Road - class 3 togher, Derryoghil, Co. Longford
Co. Longford |
Roads & Tracks
In the bogland of Derryoghil, County Longford, a narrow track of hazel roundwood and brushwood once carried people across wet ground during the Iron Age.
It is less than three metres long and barely wider than a pair of shoulders, yet it survives as physical evidence of a journey someone considered worth making, repeatedly, more than two thousand years ago.

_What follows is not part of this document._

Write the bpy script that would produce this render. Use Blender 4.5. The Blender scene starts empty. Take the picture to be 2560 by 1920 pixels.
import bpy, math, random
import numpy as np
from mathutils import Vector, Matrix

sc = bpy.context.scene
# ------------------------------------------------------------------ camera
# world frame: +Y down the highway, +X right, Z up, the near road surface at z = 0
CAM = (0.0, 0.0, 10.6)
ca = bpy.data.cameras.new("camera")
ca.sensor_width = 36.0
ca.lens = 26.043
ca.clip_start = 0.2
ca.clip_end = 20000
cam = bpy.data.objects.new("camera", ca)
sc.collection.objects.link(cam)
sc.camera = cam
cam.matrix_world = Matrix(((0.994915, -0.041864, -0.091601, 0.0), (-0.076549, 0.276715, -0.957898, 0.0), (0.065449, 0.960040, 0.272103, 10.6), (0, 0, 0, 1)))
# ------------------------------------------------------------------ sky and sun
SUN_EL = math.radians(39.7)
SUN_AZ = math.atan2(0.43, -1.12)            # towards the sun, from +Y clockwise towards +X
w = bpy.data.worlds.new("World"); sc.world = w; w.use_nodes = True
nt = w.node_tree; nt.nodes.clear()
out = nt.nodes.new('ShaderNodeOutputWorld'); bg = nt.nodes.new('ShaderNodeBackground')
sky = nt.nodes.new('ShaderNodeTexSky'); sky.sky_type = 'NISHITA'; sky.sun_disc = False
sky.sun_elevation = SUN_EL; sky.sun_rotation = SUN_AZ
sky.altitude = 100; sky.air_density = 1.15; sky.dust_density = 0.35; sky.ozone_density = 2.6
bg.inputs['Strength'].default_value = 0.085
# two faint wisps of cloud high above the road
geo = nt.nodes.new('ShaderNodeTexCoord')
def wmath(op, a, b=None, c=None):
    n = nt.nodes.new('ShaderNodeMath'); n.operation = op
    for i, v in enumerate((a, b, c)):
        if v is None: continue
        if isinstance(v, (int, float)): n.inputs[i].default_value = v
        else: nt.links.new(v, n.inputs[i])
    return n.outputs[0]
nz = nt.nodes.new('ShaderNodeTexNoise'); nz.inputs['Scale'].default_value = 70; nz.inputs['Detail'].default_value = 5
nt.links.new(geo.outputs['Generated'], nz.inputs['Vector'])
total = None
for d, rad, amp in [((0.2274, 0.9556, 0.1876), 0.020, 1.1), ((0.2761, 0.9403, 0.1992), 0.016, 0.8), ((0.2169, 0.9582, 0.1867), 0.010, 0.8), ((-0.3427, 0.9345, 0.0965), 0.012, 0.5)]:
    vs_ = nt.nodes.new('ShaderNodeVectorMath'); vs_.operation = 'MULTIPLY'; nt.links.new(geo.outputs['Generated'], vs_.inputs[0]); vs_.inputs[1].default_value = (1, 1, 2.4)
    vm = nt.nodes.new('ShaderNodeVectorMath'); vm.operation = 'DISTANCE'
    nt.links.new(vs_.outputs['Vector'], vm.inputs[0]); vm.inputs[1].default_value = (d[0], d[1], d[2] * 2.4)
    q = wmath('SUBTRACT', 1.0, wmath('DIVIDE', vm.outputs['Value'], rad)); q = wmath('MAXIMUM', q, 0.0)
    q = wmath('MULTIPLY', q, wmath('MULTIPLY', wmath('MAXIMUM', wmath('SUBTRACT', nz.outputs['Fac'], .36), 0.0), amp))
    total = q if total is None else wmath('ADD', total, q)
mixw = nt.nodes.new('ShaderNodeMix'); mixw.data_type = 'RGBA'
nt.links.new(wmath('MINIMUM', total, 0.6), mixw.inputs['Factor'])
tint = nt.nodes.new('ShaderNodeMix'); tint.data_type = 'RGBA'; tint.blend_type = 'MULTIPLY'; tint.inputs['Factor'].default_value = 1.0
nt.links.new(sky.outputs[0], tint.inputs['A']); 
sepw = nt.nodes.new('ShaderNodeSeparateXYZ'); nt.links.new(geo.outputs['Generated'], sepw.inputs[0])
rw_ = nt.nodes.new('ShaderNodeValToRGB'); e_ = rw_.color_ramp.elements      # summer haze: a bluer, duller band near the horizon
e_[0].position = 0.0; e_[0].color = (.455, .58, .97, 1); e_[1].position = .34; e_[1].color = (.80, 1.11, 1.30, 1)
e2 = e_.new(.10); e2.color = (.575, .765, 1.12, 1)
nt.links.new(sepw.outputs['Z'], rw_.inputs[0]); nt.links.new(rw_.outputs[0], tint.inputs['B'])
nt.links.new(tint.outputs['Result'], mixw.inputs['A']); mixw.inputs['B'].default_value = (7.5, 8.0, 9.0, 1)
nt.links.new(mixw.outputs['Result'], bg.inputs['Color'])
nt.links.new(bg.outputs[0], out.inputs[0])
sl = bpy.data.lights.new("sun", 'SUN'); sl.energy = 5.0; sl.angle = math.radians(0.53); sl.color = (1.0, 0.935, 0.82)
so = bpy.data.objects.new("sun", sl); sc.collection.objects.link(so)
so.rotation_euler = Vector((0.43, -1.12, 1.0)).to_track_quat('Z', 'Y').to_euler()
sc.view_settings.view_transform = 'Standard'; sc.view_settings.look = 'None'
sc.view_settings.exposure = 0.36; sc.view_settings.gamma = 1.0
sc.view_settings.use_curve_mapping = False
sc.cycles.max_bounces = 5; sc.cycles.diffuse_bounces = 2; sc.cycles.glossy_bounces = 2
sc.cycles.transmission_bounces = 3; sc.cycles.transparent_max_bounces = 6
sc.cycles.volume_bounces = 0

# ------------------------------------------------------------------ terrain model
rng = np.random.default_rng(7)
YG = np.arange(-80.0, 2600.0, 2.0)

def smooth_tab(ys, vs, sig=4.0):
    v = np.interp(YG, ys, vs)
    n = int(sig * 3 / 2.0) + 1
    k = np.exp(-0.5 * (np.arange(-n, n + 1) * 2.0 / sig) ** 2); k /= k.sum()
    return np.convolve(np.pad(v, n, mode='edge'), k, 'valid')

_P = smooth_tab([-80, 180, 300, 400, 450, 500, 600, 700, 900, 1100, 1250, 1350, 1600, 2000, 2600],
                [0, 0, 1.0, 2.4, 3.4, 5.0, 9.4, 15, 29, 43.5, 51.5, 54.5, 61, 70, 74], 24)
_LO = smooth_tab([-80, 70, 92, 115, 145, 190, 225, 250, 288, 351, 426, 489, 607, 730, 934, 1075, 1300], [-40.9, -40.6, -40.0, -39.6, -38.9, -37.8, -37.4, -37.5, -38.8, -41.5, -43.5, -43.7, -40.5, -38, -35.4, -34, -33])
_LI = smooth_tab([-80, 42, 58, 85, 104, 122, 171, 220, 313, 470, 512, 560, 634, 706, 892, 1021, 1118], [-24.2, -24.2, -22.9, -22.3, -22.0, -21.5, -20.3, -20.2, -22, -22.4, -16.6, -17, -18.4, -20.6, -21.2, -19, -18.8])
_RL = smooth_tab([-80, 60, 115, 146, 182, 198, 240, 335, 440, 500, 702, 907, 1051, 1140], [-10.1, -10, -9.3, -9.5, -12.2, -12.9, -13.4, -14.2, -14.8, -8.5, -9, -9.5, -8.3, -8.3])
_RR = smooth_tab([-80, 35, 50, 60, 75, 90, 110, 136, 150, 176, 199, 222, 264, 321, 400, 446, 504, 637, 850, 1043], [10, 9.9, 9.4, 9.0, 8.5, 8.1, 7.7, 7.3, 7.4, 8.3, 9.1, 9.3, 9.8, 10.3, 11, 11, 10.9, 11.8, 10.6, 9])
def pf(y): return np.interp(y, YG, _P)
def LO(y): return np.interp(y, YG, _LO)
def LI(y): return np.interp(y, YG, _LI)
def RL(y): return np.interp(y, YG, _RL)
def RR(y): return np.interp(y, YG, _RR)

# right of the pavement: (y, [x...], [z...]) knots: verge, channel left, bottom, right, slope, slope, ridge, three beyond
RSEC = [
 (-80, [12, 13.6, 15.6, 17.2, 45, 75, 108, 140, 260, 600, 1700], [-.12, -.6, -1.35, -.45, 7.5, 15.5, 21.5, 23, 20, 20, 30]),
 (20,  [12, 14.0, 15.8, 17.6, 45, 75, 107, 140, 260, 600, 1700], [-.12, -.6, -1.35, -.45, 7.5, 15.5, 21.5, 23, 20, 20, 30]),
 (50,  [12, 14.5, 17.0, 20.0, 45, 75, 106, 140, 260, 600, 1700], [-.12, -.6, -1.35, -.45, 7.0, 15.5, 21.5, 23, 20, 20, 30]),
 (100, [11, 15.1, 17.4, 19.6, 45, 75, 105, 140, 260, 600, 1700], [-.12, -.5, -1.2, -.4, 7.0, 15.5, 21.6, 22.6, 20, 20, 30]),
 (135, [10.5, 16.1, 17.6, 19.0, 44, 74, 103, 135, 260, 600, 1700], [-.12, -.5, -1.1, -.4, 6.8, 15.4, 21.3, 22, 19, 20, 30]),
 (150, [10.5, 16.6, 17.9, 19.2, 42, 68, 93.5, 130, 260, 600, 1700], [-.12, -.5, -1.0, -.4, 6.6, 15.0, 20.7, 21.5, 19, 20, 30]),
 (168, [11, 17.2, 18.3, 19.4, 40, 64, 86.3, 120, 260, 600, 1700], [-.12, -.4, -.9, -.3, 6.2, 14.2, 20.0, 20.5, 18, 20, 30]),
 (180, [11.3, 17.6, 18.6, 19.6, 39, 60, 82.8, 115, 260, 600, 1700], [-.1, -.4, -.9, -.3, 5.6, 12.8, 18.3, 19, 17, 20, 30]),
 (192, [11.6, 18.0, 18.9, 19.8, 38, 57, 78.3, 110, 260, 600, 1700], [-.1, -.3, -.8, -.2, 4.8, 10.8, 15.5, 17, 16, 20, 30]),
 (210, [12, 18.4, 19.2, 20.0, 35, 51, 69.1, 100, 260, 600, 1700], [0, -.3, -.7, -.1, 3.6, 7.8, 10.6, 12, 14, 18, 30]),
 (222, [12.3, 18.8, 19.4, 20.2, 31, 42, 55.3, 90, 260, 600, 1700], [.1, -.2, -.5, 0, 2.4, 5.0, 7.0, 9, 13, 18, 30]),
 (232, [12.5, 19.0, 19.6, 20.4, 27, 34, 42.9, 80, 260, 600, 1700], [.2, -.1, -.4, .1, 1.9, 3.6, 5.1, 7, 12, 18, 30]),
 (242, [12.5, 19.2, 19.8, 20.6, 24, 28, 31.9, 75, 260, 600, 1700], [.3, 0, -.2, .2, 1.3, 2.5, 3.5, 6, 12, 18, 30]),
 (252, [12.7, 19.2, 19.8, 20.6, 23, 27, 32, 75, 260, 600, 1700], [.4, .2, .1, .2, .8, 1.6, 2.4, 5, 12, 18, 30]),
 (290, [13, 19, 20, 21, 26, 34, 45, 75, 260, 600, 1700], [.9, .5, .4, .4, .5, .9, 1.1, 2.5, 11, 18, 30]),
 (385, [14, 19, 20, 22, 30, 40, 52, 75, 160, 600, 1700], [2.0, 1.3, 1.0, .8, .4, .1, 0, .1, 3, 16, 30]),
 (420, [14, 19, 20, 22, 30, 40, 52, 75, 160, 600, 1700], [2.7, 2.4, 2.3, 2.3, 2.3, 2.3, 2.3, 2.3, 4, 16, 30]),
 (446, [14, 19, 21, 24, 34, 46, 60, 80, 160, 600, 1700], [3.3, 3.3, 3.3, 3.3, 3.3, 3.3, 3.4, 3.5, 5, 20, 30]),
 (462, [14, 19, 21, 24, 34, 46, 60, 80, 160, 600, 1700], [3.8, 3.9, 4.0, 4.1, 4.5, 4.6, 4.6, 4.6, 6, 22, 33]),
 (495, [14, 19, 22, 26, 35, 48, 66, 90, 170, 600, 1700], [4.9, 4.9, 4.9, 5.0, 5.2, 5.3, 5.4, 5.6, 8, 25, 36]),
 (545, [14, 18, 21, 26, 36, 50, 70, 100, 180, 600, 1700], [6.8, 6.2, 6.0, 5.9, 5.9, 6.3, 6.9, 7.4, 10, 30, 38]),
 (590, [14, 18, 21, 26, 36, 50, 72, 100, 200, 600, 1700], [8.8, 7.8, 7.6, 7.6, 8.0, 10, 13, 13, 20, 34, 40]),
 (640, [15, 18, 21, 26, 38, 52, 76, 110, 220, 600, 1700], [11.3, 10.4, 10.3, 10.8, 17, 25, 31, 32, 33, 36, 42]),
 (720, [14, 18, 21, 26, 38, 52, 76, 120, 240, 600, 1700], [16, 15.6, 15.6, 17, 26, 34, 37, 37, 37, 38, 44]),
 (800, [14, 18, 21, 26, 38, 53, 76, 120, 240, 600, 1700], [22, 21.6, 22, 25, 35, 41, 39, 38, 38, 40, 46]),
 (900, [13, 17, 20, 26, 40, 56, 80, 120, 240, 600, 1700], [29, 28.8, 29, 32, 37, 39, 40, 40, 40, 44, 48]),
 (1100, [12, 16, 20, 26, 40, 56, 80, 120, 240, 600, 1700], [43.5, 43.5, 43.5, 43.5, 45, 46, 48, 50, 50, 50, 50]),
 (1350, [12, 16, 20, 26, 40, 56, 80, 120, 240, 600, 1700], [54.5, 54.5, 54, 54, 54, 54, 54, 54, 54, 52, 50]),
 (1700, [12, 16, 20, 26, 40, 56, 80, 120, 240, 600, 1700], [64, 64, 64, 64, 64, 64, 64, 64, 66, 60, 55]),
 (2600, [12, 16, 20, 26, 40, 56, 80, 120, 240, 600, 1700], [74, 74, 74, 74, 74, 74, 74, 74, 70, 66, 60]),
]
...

A togher is a wooden trackway laid across boggy or waterlogged terrain, a low-tech but effective solution to the problem of moving through Ireland's extensive midland wetlands. This particular example was recorded in 1988 and measures 2.85 metres in length, 0.55 metres in width, and roughly 0.1 metres in depth. It ran on an east-west orientation and was constructed from hazel roundwood, the straight flexible stems of young hazel trees, bundled together with brushwood. Radiocarbon dating placed its construction somewhere between 760 and 406 BC, a span that covers the transition from the late Bronze Age into the Iron Age in Ireland. The reference figure is 2440 plus or minus 20 radiocarbon years, catalogue number GrN-16641, published by the archaeologist Barry Raftery in 1996. It is a small structure by any measure, but its modest dimensions are part of the point: this was a local, practical crossing, not a ceremonial road or a major route, just a few metres of engineered ground that kept feet dry over a patch of bog that mattered to whoever lived nearby.